• **PROVIDED DATA**
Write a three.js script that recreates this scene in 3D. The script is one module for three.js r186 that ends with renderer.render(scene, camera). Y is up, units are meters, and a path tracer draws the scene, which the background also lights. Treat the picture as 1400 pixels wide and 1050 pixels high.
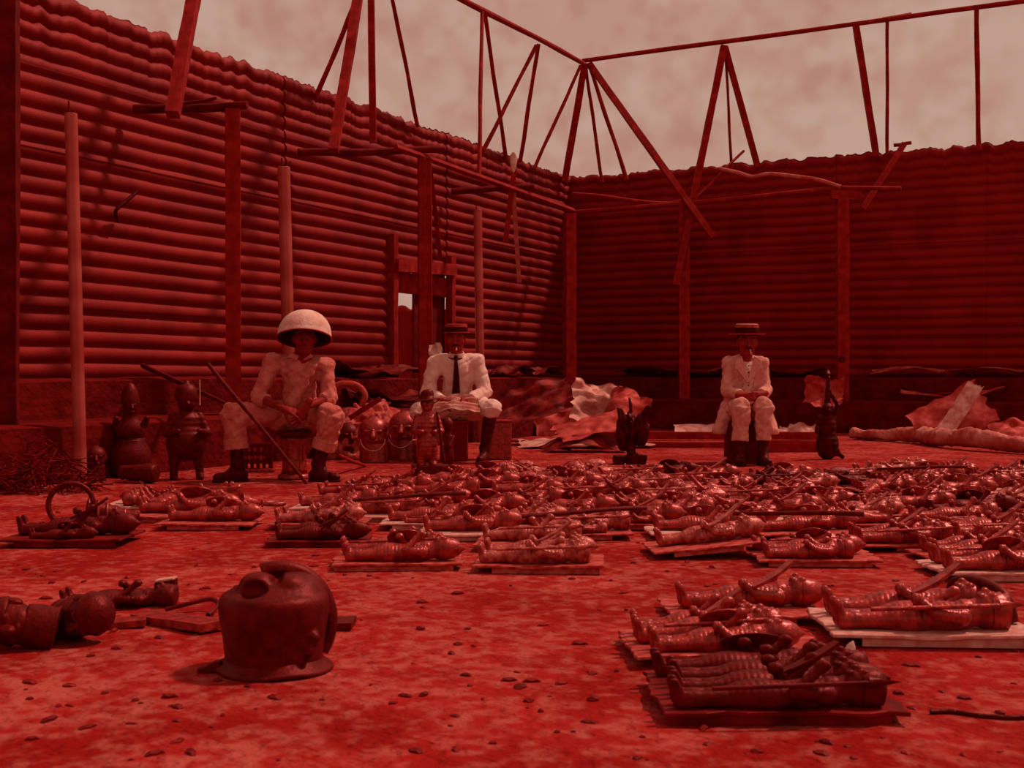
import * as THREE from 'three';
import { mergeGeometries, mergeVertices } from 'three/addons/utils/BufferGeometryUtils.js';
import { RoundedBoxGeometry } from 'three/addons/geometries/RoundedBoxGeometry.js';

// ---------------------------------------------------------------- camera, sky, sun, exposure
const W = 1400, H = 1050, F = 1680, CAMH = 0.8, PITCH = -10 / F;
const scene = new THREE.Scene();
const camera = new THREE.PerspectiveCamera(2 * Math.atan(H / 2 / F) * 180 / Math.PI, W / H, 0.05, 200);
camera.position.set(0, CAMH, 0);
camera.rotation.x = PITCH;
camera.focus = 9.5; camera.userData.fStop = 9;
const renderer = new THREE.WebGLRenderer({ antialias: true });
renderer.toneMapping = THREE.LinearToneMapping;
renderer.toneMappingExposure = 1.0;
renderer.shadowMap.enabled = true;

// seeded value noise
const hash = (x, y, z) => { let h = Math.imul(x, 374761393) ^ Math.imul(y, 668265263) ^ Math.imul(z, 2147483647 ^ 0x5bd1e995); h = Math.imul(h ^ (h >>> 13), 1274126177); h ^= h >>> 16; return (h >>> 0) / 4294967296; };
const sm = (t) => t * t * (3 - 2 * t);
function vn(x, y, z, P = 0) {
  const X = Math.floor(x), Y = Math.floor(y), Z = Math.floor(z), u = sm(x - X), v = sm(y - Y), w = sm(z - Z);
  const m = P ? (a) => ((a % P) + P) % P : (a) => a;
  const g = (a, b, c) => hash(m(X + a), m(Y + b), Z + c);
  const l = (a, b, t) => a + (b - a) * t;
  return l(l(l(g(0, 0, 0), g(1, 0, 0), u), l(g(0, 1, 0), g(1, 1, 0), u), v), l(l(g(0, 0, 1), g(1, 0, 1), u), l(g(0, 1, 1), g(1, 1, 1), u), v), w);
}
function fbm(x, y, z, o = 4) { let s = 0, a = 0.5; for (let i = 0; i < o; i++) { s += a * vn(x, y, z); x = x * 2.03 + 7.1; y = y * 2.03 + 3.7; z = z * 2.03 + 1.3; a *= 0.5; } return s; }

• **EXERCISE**
The lines from the start of the data through the line that contains "renderer.shadowMap.enabled = true;" are to be returned exactly, please, with both ends included and every picture left out.

• **FINISHED EXERCISE**
Write a three.js script that recreates this scene in 3D. The script is one module for three.js r186 that ends with renderer.render(scene, camera). Y is up, units are meters, and a path tracer draws the scene, which the background also lights. Treat the picture as 1400 pixels wide and 1050 pixels high.
import * as THREE from 'three';
import { mergeGeometries, mergeVertices } from 'three/addons/utils/BufferGeometryUtils.js';
import { RoundedBoxGeometry } from 'three/addons/geometries/RoundedBoxGeometry.js';

// ---------------------------------------------------------------- camera, sky, sun, exposure
const W = 1400, H = 1050, F = 1680, CAMH = 0.8, PITCH = -10 / F;
const scene = new THREE.Scene();
const camera = new THREE.PerspectiveCamera(2 * Math.atan(H / 2 / F) * 180 / Math.PI, W / H, 0.05, 200);
camera.position.set(0, CAMH, 0);
camera.rotation.x = PITCH;
camera.focus = 9.5; camera.userData.fStop = 9;
const renderer = new THREE.WebGLRenderer({ antialias: true });
renderer.toneMapping = THREE.LinearToneMapping;
renderer.toneMappingExposure = 1.0;
renderer.shadowMap.enabled = true;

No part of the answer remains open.